I will never forget the time I came home from school to find Dad busy at work in a corner of the room molding clay into strange designs. In fact, it seemed that he was laying out the petals for a giant flower with an oversize stem. He explained that he was designing a new kind of earth anchor—one that would hold power and telephone poles up in highest winds and prevent them from pulling out of the ground. Looking at the pliable clay, and thinking back upon this experience, it is hard to realize that the Dillon anchor went on to become one of the most outstanding pieces of hardware in the trucks of telephone and power companies alt over America. It had features which gave it greater holding power and was the only anchor which could actually be retrieved for later use thereby saving utilities large sums when changing lines.

At one time in the history of America, bank robberies were costing banks millions of dollars in losses yearly. Crude burglar alarms were of little or no value, and bank employees were just plain scared anyhow. Dad decided that something could be done about this. He worked out the plans for a simple bank door lock, which was mounted inside of the steel vault door and which was connected to a network of spring tensioned wires criss-crossing the door.

When a burglar cut his way through the steel, his torch would sever the wires and set off a cloud of tear gas both inside and outside the vault, forcing the would-be burglar to depart in a hurry. Thousands of banks were equipped with the Dillon lock. I believe that Dad actually pioneered in the use of tear gas in this novel manner. To this day, the basic idea is just as good as it ever was.

“revolve under temperature change”
Burglar-proof locks, dynamometers and retrievable anchors, as accomplishments might have satisfied most men. But not Dad.
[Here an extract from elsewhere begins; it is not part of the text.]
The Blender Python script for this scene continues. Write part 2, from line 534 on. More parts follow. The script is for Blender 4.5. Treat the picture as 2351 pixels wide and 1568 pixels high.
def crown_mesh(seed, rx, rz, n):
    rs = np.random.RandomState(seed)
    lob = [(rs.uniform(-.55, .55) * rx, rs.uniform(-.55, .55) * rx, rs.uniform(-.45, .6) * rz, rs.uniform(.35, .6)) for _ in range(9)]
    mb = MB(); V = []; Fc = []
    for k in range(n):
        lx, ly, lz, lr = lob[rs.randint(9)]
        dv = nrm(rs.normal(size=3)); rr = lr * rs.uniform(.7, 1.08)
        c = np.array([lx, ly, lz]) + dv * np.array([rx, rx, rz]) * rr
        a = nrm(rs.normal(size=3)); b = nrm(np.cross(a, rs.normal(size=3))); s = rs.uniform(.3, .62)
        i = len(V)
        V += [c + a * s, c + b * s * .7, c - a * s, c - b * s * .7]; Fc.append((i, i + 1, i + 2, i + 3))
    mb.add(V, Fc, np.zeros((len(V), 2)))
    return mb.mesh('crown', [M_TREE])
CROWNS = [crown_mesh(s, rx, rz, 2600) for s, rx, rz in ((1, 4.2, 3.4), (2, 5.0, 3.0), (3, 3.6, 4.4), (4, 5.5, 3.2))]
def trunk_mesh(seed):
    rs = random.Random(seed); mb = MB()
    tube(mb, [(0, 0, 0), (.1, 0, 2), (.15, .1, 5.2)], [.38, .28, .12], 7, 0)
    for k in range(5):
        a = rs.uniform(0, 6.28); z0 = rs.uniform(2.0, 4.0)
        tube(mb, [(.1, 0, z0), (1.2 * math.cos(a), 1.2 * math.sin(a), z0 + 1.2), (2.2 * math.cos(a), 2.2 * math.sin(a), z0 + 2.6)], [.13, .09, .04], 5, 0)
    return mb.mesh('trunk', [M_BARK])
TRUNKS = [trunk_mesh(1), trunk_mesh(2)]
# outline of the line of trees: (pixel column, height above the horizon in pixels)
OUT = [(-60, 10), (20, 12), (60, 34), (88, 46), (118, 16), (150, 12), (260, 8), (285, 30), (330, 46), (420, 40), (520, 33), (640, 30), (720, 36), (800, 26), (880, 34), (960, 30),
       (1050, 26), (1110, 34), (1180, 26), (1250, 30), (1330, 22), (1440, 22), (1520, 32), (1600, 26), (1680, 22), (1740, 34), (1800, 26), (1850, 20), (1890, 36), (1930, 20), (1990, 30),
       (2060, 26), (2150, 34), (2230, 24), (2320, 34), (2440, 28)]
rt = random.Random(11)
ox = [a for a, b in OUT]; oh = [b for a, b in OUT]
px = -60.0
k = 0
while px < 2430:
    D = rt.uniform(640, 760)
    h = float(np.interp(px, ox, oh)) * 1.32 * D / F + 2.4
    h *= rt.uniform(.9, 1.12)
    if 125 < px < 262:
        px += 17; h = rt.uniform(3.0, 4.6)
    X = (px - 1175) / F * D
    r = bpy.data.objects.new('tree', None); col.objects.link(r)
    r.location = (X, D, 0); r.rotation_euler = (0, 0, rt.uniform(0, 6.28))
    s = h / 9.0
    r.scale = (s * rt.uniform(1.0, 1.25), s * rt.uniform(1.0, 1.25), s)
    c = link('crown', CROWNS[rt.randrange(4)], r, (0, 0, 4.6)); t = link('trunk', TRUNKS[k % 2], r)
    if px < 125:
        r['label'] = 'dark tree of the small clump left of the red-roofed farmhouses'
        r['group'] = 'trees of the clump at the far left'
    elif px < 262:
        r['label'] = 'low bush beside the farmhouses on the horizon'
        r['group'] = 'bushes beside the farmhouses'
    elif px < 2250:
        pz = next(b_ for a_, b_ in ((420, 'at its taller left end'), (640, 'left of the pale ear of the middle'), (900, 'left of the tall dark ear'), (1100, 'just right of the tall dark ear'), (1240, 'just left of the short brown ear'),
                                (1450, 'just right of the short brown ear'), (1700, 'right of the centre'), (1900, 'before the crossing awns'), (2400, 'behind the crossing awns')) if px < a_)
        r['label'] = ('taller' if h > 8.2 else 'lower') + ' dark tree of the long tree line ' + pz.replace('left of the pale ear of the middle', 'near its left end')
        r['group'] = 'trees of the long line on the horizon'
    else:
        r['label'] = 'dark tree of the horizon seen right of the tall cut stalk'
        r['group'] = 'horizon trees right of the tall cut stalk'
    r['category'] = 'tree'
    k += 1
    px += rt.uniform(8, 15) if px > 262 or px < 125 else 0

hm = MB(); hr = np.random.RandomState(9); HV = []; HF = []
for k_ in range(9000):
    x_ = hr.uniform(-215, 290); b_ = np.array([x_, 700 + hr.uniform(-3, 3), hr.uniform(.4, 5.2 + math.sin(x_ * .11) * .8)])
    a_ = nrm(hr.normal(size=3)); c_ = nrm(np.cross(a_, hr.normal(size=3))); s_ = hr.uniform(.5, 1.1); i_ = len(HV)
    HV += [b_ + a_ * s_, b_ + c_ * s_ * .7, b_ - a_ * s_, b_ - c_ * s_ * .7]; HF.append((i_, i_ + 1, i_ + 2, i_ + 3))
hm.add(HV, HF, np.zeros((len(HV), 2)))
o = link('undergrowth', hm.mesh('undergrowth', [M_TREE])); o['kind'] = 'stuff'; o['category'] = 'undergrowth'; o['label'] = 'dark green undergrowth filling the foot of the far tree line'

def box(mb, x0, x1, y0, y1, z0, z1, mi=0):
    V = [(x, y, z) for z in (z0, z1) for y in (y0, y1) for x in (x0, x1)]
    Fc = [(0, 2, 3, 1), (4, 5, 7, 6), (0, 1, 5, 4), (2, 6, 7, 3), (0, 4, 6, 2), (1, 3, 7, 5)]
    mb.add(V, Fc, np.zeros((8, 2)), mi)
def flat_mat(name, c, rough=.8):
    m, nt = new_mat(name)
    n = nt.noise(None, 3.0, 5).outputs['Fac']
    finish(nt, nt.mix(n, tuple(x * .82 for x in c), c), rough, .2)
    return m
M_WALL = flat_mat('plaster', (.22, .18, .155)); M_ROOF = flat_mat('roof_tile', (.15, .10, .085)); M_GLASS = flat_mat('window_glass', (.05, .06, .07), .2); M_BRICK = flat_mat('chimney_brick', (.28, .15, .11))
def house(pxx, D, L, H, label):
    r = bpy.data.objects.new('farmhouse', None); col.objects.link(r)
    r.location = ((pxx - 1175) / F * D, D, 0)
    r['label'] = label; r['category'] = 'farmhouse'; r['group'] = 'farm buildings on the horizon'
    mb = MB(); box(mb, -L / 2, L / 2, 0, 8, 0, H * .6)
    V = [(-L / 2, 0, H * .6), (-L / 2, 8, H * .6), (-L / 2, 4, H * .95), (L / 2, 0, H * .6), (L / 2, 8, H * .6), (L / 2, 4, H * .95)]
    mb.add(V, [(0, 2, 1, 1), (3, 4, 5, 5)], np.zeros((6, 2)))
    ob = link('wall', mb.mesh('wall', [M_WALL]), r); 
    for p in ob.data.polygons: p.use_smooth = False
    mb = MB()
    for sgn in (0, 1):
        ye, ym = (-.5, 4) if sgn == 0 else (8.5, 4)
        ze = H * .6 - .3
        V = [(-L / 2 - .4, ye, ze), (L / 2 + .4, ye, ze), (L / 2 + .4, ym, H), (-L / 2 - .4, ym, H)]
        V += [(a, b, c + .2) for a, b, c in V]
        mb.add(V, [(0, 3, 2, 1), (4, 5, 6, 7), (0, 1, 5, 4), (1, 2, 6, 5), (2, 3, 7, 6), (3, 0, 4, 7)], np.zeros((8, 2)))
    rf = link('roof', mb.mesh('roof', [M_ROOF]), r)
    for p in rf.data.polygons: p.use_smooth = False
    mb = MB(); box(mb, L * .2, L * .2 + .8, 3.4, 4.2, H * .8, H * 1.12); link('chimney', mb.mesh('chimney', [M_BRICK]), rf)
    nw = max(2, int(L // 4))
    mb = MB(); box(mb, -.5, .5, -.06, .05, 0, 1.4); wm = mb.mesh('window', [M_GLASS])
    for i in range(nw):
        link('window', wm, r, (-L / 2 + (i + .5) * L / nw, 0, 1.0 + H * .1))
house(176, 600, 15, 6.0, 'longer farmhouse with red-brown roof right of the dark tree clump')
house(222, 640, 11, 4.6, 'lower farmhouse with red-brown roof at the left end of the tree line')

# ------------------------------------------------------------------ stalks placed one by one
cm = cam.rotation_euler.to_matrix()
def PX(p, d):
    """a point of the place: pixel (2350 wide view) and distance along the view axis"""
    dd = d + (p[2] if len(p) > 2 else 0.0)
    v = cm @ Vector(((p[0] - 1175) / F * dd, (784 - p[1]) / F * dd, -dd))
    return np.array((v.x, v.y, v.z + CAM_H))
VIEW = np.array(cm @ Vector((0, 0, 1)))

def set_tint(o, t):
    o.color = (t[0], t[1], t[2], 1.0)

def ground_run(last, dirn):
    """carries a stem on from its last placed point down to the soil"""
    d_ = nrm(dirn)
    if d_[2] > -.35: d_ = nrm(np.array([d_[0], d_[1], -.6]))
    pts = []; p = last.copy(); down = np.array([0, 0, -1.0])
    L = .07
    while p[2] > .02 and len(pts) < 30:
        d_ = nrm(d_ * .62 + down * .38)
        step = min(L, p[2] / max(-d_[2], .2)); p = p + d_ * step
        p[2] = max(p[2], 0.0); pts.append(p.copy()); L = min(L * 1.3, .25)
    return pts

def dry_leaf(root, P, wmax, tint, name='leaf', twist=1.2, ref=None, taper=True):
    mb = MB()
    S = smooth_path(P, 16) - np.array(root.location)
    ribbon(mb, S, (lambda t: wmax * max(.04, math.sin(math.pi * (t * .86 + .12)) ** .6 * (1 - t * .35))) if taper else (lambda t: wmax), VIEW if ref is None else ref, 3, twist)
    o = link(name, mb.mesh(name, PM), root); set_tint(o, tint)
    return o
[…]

From these he went on to the development and creation of a novel line of dial type metal thermometers and might well have built an empire on these alone. Realizing that standard glass thermometers become black and almost impossible to read when used repeatedly in hot solder or oil and waxes, he secured strips of bimetal, which was then largely in its infancy, and shaped these into coils very much like a helical spring. With one end anchored in a tube and the other end fitted with a pointer, he could dip the assembly into any hot material, metal or otherwise, and produce temperature readings of extremely high accuracy. The bimetal coil would revolve under the temperature change and had the ability to repeat readings with great fidelity. One of Dad’s earlier patents, the Dillon “Temperometer,” a coined word, went on to become a standard in the tool kit of virtually every telephone lineman in both the Bell and Independent telephone systems of the United States. Today this invention has grown to tre-mendous proportions, and there are a number of other firms who have hitched their wagons to this particular star of Dad’s. However, his particular satisfaction comes in knowing that he conceived the idea and carried it through.

One of Dad’s newest inventions deals with communications carrier systems whereby he is able to place as many as 24 separate telephone conversations on only two ordinary farm wires without anyone being able to listen in on the others. His goal in this has been to make such a system inexpensively so that the average small exchange can offer its farm customers private service at literally the same price they pay for 10 or 20 part~ lines. This development is now almost complete after some six years of design and testing under Dad’s supervision.

“entirely new in concept”
Still undaunted after 88 years, Dad has even another “iron” in the fire on which he is putting the finishing touches. This is a combination wire grip and tension measuring instrument which can be clipped onto most any type of wire and which, as tension is applied, permits the operator to measure this at a glance. The gripping feature and the measuring instrument itself are entirely new in concept and will make it possible for engineers to check existing lines without cutting them.